Deputy Parrish's last words were to his murderer Andrew Riehl, who also shot five other officers.

Douglas County, CO – The last words of Douglas County Deputy Zackari Parrish were to the man who murdered him, as he pleaded with the man to let him help him.

Douglas County Sheriff Tony Spurlock spoke at Deputy Parrish’s funeral Friday, and said, “And up until Deputy Zack Parrish died, he was pleading with the man, begging him, ‘Let me talk to you. Let me help you, please.’ And then the killer killed him,” according to KUSA.

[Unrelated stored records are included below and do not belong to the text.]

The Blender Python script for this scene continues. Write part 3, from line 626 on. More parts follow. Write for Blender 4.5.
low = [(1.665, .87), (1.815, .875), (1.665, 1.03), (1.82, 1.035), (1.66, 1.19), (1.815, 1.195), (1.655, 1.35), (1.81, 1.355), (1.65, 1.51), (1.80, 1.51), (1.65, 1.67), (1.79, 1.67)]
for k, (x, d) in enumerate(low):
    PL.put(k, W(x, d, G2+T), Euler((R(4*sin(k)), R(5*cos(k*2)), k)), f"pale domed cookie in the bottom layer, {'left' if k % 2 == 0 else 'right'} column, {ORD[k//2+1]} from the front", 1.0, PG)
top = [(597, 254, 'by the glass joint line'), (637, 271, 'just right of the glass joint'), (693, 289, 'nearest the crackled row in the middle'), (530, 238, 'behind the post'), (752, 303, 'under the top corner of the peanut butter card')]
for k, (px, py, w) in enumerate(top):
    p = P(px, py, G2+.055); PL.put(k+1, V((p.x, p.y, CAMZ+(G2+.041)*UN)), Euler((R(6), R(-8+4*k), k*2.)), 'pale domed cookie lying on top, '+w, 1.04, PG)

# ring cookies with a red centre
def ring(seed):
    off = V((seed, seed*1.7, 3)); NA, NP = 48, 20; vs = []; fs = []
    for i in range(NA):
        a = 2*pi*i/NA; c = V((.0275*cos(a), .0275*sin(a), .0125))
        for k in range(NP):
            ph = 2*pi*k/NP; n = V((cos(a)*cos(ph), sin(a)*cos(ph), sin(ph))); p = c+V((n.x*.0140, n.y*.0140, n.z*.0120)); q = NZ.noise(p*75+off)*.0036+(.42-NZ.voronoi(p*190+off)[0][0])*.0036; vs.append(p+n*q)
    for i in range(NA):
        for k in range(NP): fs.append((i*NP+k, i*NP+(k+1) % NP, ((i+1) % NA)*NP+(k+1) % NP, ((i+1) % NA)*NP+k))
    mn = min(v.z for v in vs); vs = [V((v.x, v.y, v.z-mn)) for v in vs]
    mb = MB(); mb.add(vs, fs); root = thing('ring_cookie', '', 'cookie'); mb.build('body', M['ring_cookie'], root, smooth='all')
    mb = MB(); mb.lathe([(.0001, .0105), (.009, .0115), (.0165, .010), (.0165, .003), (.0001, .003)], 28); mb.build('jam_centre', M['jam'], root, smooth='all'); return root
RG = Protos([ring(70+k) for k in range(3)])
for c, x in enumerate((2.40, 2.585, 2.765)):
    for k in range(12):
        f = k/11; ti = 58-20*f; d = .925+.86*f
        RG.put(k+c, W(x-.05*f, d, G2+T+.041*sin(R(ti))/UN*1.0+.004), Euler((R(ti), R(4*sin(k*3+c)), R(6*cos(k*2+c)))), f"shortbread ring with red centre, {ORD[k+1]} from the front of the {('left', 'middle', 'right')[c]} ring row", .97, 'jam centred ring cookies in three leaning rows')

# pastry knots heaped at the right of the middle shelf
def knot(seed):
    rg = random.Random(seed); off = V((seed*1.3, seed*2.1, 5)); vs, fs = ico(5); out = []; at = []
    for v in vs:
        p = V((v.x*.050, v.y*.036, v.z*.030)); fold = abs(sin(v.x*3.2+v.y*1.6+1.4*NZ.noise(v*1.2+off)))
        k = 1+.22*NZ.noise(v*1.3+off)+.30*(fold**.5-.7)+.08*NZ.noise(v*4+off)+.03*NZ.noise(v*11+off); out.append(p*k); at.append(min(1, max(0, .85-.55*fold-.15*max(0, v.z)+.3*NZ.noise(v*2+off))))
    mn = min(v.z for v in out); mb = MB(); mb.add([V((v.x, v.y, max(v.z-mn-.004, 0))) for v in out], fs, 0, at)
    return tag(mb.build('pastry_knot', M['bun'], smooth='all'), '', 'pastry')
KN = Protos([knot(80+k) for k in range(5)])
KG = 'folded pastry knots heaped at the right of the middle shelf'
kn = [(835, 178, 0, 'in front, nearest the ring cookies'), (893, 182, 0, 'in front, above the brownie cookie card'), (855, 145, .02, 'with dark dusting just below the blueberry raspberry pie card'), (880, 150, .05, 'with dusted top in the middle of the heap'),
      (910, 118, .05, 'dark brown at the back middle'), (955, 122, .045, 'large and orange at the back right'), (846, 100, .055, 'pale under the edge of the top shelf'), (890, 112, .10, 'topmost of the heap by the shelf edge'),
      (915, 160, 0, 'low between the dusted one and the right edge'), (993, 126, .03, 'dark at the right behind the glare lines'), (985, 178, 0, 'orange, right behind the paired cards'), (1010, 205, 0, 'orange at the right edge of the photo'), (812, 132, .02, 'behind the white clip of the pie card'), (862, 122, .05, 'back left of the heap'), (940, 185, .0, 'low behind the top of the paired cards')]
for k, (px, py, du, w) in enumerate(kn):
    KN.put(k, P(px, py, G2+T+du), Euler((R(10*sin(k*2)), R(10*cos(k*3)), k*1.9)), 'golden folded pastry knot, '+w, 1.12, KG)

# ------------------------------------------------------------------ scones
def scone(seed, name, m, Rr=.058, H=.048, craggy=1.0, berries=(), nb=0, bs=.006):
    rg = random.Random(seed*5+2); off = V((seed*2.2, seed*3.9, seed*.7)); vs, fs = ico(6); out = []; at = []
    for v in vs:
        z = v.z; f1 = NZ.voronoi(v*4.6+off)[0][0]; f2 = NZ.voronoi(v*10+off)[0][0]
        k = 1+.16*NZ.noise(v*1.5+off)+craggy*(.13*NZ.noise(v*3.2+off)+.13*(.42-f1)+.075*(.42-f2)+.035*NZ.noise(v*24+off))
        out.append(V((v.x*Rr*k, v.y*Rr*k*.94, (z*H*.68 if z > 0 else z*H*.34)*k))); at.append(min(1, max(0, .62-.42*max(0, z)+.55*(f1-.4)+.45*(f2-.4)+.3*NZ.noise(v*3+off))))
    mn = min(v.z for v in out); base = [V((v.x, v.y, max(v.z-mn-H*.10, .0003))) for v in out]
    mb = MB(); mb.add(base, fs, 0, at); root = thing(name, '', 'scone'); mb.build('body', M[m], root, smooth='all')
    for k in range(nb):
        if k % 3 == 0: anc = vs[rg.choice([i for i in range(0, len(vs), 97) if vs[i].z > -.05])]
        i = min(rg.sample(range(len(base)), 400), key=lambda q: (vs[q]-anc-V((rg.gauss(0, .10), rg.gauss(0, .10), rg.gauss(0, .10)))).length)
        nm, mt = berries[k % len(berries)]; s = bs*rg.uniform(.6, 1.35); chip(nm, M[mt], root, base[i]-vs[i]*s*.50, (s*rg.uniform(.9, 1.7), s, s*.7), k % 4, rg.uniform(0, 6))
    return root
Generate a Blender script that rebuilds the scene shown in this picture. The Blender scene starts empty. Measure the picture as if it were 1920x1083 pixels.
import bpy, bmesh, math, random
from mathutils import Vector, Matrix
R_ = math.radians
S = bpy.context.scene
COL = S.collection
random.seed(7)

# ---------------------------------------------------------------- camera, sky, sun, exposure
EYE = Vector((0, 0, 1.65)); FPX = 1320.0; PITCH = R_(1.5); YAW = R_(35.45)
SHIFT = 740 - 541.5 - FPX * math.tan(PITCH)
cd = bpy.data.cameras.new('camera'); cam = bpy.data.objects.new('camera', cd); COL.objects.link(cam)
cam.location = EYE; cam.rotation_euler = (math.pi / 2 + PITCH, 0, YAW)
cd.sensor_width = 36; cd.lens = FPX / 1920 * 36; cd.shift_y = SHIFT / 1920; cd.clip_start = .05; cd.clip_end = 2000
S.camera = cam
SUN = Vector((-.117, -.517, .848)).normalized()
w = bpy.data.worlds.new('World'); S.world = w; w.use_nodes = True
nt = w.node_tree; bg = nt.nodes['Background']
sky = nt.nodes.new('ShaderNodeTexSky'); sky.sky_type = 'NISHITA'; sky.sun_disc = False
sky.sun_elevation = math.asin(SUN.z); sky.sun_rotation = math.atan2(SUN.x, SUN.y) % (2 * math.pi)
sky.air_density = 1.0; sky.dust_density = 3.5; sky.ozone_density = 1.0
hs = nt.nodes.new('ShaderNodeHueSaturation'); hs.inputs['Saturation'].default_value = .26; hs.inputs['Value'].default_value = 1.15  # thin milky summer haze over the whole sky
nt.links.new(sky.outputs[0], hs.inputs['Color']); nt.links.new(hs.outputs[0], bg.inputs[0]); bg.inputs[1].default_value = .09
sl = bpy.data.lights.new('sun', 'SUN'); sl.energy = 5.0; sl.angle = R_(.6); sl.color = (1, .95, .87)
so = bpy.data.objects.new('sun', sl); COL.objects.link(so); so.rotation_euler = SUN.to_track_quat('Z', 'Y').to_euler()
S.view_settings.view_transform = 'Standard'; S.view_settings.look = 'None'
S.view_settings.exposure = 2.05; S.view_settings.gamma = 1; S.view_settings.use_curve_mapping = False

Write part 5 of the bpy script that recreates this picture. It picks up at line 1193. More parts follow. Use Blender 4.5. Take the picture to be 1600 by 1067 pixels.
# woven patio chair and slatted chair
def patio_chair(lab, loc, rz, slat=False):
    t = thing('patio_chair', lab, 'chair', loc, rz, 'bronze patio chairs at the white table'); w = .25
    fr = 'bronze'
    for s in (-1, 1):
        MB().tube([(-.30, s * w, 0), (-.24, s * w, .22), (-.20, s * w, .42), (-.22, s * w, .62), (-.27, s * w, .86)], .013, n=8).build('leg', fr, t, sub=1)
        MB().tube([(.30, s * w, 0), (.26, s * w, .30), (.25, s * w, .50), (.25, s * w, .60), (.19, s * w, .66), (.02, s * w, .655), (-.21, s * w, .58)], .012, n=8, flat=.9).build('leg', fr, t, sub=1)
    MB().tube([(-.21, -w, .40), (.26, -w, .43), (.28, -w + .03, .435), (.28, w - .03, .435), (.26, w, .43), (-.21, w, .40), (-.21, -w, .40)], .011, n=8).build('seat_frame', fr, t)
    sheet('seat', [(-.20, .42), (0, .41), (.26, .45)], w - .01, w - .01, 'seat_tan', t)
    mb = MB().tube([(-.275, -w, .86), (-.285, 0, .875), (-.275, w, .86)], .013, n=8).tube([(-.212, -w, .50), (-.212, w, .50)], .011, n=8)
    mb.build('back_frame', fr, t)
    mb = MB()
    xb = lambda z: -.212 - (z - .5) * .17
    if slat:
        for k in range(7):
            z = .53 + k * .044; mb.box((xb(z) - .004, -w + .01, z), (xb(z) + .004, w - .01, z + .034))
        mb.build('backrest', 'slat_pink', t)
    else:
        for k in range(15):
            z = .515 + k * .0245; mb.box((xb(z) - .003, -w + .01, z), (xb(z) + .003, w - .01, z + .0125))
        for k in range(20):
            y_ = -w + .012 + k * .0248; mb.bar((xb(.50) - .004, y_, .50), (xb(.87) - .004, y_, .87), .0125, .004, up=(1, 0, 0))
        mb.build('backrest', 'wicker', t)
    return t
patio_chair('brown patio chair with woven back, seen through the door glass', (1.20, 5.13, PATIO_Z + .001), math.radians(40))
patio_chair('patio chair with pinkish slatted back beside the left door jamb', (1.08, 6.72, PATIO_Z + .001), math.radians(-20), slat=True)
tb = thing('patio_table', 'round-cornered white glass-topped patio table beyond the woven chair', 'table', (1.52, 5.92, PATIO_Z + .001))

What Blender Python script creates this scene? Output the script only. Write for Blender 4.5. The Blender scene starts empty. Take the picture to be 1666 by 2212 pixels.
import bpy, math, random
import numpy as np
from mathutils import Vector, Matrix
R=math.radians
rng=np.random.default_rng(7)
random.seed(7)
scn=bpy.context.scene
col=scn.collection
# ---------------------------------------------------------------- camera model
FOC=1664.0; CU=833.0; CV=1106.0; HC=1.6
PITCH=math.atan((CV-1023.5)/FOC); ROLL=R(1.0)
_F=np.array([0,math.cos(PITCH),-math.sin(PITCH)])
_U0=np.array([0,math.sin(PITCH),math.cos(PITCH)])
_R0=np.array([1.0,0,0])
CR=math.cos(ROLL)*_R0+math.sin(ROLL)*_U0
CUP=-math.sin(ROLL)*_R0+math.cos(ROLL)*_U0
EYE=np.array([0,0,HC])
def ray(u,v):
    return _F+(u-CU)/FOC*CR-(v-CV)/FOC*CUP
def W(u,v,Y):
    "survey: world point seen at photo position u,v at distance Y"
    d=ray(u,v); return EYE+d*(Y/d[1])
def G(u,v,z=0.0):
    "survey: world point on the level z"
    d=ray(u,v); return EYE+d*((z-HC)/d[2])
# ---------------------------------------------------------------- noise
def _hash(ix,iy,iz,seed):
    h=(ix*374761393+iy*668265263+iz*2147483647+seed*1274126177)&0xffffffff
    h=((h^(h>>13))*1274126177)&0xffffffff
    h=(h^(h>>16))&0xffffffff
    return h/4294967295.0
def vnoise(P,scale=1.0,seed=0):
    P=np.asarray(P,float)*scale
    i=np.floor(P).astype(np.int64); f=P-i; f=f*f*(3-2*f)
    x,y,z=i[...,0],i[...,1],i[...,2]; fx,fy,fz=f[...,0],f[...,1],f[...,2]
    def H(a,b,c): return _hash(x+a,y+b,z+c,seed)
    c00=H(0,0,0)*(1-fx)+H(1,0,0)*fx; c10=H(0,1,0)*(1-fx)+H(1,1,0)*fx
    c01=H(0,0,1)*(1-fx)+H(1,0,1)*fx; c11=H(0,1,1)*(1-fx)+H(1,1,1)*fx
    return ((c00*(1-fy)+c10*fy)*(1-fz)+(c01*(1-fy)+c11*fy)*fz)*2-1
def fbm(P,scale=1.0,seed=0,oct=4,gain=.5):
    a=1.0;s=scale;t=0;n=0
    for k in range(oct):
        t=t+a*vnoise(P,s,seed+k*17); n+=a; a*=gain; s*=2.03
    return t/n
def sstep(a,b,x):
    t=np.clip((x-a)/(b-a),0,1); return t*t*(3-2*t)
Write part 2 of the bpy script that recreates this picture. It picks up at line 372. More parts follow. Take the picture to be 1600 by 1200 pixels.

The incident occurred shortly after 3 a.m. Dec. 31, when Deputy Parrish and other Douglas County deputies responded to an apartment in Highlands Ranch for a disturbance call. “He found out what was going on. He determined there was no crime, and he encouraged everyone to quiet down,” Sheriff Spurlock said.

Two hours later, deputies were called back to the same home. “And this was different. Zack knew it was different,” Sheriff Spurlock said.

He said he has listened to the body camera audio tapes from that final, fateful call, according to KUSA.

The Douglas County Sheriff shared what made the 29-year-old father of two so special. “Of course it was Zack’s call, and I’m guessing those of you who knew it was Zack’s call knew you stood behind him, never in front of him, and that’s who he was,” the sheriff said.

“And up until Deputy Zack Parrish died, he was pleading with the man, begging him, ‘Let me talk to you. Let me help you, please.’ And then the killer killed him,” Sheriff Spurlock said.

“Never once did I hear Zack Parrish use a foul word, never once did I hear him raise his voice. Never once did I hear him be derogatory to this individual. Not one time,” he said. “Now I know why officers wanted to work with Zack Parrish.”

Deputy Parrish’s murderer was identified as Andrew Riehl, a man with a history of mental problems who had posted numerous online posts including threats against University of Wyoming professors and rants against police officers.

Riehl was later killed by a SWAT team in a gunfight that also wounded another officer. Five deputies including Deputy Parrish and two people in nearby units were shot by Riehl during the incident, according to Time.

Deputy Parrish will be posthumously awarded the Medal of Valor for his courage and his bravery, Sheriff Spurlock announced at the funeral service.

He will also be named as an operator of the regional SWAT team. It was Parrish’s goal to be on that team.

The sheriff encouraged all those in attendance at Deputy Parrish’s funeral to “Be Like Zack.”

“Zack wouldn’t have had it any other way. I know that by just listening to the audio tape. I’ve never heard a more calm voice, ever, on a call like that. And it reminds me of First Corinthians ‘Imitate me. Just as I also imitate Christ,’ and that was Deputy Zack Parrish,” Sheriff Spurlock said.

“I’m proud of deputy Zack Parrish. He truly was a cop’s cop. He didn’t even know what that was,” Sheriff Spurlock said in his final remarks. “He just knew that he had something in him and everyone around him knew that he had it and they just wanted to follow him.”

Deputies from the Colorado State Patrol performed a 21-bell salute to honor Deputy Parrish after remarks were finished.

A single bell was rung 21 times. The bell was flown in from Washington State, where it was used to honor Washington State Patrol Trooper Sean O’Connell at his memorial service after he died in the line of duty on May 31, 2013.

As the two-and-a-half hour memorial service concluded, a dispatcher read out Deputy Parrish’s end of watch call.